EXERCISE GOAL
Take the line that contains "0.13, 0.14), 0.2)" and all lines after it, up to and including the last line of the data, and write them out exactly; nothing else belongs in the answer.

ROWS
%%

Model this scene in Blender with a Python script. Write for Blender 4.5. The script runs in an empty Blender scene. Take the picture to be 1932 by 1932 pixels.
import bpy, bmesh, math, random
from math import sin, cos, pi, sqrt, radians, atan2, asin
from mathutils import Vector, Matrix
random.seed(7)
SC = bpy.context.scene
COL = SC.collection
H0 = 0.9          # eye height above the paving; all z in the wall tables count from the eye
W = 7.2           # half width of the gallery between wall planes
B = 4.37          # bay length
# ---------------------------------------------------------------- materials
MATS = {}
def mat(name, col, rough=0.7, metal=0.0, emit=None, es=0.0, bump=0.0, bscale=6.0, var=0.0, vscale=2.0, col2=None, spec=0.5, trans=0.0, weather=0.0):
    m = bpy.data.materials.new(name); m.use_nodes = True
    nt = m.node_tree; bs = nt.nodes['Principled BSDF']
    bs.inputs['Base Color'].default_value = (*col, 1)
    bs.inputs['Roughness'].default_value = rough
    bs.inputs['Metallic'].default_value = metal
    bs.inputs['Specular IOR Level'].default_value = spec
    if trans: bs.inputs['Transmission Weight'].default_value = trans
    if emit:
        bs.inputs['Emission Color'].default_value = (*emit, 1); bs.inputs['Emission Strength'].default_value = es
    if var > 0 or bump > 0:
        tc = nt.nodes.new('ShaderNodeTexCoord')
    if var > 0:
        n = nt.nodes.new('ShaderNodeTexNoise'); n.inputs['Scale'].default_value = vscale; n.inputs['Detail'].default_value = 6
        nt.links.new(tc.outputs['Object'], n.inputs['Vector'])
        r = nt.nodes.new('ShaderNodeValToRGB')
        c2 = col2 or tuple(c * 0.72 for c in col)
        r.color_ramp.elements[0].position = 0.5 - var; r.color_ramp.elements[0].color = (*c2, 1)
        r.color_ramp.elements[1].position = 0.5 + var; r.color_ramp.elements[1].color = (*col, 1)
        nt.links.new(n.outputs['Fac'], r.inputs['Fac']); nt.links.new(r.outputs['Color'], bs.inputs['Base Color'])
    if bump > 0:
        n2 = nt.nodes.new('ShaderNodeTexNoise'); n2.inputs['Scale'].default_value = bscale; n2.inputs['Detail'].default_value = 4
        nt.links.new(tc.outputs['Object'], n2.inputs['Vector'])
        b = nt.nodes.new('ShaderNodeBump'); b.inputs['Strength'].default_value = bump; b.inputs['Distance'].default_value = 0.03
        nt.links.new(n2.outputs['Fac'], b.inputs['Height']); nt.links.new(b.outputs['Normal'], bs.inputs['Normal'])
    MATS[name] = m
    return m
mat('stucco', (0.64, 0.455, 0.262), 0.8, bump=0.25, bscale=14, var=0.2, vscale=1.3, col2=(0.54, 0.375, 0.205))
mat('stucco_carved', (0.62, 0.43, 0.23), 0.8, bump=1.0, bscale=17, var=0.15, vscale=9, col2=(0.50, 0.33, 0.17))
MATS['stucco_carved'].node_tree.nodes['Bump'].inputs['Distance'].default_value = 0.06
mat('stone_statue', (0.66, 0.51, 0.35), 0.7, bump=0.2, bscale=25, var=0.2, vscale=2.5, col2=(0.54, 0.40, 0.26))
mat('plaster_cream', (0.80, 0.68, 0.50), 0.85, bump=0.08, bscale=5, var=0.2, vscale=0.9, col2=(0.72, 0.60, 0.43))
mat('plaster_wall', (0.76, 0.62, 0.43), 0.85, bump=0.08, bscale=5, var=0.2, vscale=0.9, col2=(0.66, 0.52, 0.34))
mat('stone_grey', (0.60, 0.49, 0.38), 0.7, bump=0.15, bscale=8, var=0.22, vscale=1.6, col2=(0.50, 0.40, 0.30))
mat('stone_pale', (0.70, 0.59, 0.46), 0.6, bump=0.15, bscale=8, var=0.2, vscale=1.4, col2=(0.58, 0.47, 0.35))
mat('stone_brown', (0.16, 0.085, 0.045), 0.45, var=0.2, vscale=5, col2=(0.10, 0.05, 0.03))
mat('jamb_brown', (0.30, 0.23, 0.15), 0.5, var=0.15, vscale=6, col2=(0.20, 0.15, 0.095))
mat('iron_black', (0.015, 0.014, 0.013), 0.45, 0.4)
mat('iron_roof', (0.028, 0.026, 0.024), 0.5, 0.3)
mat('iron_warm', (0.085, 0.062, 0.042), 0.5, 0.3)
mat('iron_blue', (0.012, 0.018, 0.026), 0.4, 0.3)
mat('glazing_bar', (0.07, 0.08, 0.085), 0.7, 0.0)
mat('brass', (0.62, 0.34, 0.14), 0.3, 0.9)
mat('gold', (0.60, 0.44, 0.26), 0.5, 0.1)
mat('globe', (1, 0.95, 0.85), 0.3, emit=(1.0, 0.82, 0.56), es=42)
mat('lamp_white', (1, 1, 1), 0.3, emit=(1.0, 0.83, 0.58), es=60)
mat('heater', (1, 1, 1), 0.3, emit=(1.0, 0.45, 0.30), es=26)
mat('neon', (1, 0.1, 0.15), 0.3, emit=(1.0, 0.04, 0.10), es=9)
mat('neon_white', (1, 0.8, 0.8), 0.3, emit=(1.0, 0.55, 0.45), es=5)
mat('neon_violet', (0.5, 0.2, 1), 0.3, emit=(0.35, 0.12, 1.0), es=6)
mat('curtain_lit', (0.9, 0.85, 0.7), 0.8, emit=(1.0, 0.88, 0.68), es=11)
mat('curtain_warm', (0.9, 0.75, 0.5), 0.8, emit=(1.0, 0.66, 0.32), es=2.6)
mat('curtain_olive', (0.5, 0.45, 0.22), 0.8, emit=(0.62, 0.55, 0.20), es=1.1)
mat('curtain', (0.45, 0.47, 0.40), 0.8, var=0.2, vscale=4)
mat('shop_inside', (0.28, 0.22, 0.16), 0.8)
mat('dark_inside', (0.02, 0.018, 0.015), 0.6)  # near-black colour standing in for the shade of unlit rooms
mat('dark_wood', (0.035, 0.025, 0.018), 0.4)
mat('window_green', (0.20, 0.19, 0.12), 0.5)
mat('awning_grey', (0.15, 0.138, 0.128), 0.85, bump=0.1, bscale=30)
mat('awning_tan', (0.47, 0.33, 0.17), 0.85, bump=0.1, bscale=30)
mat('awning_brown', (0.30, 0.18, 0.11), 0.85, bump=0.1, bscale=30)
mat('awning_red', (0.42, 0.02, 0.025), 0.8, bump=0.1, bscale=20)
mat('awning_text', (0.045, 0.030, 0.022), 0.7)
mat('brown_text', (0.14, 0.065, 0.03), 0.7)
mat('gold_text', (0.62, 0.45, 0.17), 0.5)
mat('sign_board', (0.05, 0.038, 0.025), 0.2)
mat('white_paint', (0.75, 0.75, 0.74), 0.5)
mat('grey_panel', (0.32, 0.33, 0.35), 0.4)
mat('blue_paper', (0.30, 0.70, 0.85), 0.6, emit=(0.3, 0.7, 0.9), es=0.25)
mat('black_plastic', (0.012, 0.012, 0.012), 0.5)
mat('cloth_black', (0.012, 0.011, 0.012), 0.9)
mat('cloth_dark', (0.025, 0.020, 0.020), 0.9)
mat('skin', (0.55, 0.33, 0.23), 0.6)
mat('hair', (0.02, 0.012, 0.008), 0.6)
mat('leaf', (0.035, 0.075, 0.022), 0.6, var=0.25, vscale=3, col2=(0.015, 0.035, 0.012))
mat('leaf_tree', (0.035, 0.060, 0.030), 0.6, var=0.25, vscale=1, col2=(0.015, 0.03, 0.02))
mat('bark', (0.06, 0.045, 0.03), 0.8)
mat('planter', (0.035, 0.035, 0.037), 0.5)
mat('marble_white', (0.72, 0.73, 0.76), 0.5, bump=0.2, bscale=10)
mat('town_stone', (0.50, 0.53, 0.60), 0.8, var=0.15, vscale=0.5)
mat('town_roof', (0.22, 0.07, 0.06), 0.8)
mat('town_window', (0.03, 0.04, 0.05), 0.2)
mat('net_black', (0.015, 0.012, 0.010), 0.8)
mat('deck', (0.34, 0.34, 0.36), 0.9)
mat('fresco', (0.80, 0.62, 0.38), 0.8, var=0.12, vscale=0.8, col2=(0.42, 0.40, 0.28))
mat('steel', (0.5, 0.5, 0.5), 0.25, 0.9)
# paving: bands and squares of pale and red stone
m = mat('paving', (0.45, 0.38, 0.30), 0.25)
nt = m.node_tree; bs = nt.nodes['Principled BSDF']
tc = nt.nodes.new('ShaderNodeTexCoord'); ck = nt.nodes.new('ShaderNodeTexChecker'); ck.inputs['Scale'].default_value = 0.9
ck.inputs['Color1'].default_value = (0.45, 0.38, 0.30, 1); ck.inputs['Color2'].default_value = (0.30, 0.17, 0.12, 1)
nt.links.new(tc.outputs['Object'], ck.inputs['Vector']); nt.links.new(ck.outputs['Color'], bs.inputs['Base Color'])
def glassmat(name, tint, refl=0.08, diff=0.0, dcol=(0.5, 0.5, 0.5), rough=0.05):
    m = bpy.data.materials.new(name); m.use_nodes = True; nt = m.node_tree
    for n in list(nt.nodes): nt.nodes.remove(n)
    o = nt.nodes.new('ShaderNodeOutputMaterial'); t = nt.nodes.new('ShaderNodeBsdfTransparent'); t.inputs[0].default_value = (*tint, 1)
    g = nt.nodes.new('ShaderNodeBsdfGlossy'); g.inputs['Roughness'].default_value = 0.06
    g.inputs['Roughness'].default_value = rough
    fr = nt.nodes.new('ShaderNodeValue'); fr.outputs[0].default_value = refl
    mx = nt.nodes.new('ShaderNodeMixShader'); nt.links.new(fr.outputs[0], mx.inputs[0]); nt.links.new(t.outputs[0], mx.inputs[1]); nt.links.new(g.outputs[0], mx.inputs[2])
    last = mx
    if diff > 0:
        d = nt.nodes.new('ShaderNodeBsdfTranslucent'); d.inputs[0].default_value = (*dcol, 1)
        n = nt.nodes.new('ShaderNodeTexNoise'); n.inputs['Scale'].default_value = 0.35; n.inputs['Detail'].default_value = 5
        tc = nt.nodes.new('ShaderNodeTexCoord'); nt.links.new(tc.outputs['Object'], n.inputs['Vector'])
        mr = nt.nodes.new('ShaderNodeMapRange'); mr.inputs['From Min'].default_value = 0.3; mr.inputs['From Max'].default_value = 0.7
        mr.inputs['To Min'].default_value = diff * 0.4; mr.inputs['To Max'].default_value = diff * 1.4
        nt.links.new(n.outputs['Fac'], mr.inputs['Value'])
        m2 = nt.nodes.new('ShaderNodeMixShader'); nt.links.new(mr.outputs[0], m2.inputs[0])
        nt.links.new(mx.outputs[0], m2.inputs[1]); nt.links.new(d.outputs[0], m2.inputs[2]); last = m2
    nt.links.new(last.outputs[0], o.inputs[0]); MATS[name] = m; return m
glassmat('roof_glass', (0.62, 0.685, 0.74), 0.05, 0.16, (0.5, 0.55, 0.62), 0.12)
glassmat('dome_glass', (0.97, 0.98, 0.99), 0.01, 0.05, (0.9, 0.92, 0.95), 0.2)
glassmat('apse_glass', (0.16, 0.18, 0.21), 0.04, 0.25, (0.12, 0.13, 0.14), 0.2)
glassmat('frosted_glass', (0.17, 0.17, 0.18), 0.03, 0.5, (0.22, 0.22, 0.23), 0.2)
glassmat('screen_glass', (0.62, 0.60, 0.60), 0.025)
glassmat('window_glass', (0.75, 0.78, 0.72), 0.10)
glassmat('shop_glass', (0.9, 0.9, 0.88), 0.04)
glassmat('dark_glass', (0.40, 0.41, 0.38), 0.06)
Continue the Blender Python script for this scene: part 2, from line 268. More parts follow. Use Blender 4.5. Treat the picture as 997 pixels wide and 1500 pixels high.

%%

REPLY TO THE EXERCISE
glassmat('apse_glass', (0.16, 0.18, 0.21), 0.04, 0.25, (0.12, 0.13, 0.14), 0.2)
glassmat('frosted_glass', (0.17, 0.17, 0.18), 0.03, 0.5, (0.22, 0.22, 0.23), 0.2)
glassmat('screen_glass', (0.62, 0.60, 0.60), 0.025)
glassmat('window_glass', (0.75, 0.78, 0.72), 0.10)
glassmat('shop_glass', (0.9, 0.9, 0.88), 0.04)
glassmat('dark_glass', (0.40, 0.41, 0.38), 0.06)
Continue the Blender Python script for this scene: part 2, from line 268. More parts follow. Use Blender 4.5. Treat the picture as 997 pixels wide and 1500 pixels high.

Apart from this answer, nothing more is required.